Víctor Vergani, segundo de la der. junto a un grupo de aviadores amigos.
por C. L.
La tormenta del 9 de enero de 1938 fue demasiado para el Lokheed B12. Minutos después del despegue en Paso de los Libres (Corrientes), el temporal dio paso a la tragedia y la tragedia, al mito. El accidente aeronáutico en el que perdería la vida uno de los vecinos predilectos de Pilar aportaba, a su vez, las primeras pinceladas de una historia con carácter de leyenda.
Víctor Vergani había nacido el 1º de abril de 1901 en Pilar. A los 18 años, después de finalizar sus estudios en el Instituto Carlos Pellegrini, ingresó al Colegio Militar y cuatro años más tarde se incorporó a la Escuela Militar de Aviación, donde llegó a ser instructor de vuelo. El último escalón de su carrera intachable fue el ascenso a Mayor en 1936.
Un tiempo antes se había casado con la joven Angélica Teresa Marzano, cuyos testimonios compartidos con familiares y amigos hasta el día de su muerte -a los 98 años- la convirtieron, sin buscarlo, en una biógrafa de excepción de su marido.
Pero es la suma de las historias no oficiales, aquellas donde la barrera entre la ficción y la realidad fue desapareciendo con el paso de los años, lo que convierte a Vergani en un mito.
La hazaña
Su osadía a la hora de sobrevolar el suelo pilarense le valió la fama de aviador audaz. Historias espectaculares sobre las piruetas que realizaba en el cielo de la plaza 12 de Octubre lo colocan en un papel de héroe temerario que difícilmente haya encajado con la personalidad de un hombre del Ejército.
Pero si de fomentar la leyenda se trata, la anécdota que más color aporta a la causa es aquella que asegura que Vergani, poniendo a prueba sus propios límites, llegó a pasar con su avión entre las dos torres de la Iglesia Nuestra Señora del Pilar.
Entre quienes aseguraban haber sido testigos de esta hazaña se encuentra el ya desaparecido Adonis Cormery, que con lujo de detalles recordaba cómo la madre del piloto se agarraba el pecho ante las inquietantes maniobras de su hijo.
Para constatar esta información nos acercamos al sobrino de su viuda, Alberto Marzano, que con una frase rotunda suavizada con una sonrisa echó por tierra cualquier especulación: “técnicamente es imposible, nunca pasó por el medio de las torres de la Iglesia”.

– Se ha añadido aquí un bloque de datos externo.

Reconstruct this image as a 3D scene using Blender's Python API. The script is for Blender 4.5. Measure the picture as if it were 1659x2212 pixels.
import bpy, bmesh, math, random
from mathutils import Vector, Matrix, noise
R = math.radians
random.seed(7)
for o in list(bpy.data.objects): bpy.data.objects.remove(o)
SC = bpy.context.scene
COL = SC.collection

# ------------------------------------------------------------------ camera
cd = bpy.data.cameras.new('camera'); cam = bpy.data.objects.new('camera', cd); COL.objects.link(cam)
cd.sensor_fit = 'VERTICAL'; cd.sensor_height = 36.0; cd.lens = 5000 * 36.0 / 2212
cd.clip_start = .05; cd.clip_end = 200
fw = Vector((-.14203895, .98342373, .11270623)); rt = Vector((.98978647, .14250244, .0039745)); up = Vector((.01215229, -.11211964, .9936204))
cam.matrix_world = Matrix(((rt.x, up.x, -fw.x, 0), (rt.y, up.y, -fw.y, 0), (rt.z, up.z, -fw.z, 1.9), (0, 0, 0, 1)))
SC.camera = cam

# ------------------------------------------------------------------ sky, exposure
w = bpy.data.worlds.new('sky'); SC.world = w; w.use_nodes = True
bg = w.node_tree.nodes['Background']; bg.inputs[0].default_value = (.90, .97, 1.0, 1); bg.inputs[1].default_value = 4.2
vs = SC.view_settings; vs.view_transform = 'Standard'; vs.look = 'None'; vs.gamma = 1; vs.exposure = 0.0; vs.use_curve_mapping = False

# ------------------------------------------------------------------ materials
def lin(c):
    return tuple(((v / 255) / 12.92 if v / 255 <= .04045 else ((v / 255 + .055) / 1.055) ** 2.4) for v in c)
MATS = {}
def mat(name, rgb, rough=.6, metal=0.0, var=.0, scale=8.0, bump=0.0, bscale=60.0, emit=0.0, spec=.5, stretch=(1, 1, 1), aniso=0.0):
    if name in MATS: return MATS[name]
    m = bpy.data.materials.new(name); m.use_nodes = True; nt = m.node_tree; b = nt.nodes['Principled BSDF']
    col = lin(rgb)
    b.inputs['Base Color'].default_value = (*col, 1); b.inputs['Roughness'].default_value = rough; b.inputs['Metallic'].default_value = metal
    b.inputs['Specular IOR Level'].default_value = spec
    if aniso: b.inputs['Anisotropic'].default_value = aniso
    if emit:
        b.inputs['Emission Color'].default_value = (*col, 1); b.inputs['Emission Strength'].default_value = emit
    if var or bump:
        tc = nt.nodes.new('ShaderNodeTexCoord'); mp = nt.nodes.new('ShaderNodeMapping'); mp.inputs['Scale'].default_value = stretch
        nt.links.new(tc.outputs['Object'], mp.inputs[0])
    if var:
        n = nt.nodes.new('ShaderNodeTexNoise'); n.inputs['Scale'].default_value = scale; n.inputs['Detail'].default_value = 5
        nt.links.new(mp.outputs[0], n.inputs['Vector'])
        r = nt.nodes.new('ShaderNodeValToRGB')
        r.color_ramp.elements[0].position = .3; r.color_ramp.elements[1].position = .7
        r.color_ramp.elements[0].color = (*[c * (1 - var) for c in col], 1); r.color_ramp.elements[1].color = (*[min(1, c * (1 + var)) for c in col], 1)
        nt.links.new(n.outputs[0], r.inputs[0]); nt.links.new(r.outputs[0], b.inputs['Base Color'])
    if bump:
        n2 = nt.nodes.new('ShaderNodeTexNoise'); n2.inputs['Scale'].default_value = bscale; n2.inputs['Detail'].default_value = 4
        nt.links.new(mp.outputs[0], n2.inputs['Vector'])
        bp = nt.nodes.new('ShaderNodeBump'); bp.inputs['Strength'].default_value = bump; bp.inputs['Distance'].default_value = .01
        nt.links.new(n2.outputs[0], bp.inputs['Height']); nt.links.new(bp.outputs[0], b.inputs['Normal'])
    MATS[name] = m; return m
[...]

Y dedujo que la anécdota podría ser una deformación de “lo que sí alguna vez me contó mi tía, y es que cuando pasaba por acá solía mover el avión y como los aviones de esa época no volaban muy alto, era más fácil notar una pirueta”.
“Sí es cierto –reconoció- que era una persona muy capaz y muy conocida en Pilar, tenía buena llegada a la gente y lo respetaban, aunque probablemente como todo militar, no haya sido de hablar demasiado”.
Entre otros datos anecdóticos, Marzano comentó el gusto por la pintura, la guitarra y el polo que profesaba su tío, que hasta su muerte vivió en una casa céntrica, ubicada sobre la Avenida Tomás Márquez.
Su muerte accidental a los 37 años resulta determinante para la construcción del personaje cuyas historias siguen transmitiéndose hasta el día de hoy. La tragedia lo alcanzó mientras actuaba como copiloto en el avión que acompañaba a la comitiva presidencial del entonces primer mandatario argentino, Agustín Pedro Justo.
A su regreso a Buenos Aires, poco después del despegue en Paso de los Libres, una tormenta implacable estrelló el aeroplano contra las costas del arroyo Itacumbú, en Uruguay.
Con él viajaba el hijo del presidente, que falleció al igual que el resto de los tripulantes. Varios son los relatos que se dispararon luego del accidente, desde el remordimiento del ex presidente por haber cambiado a último momento el lugar con su hijo, hasta el lugar común de la “tragedia evitable” que habla de un retraso incomprensible de algunos de los miembros de la comitiva que obligaron al avión a despegar más tarde y atravesar de lleno el corazón de la tormenta.
Tampoco faltó la teoría del atentado, una versión con la que –ante la ausencia de datos precisos- se sigue especulando hasta la actualidad. “Decían que había habido un atentado, mi tía preguntó a los camaradas, pero de eso nunca hubo certeza”, aportó Marzano.
Los diarios de la época hablan de un cortejo fúnebre que “desfiló lentamente por la calle Ituzaingó y después tomó por Tomás Márquez hasta la casa del extinto y del público apostado en las aceras que rindió un homenaje silencioso al paso de los restos, mientras doblaban las campanas de la iglesia parroquial”. La misma que, paradójicamente, terminaría convirtiéndose en la pieza fundamental del mito del aviador sin miedo.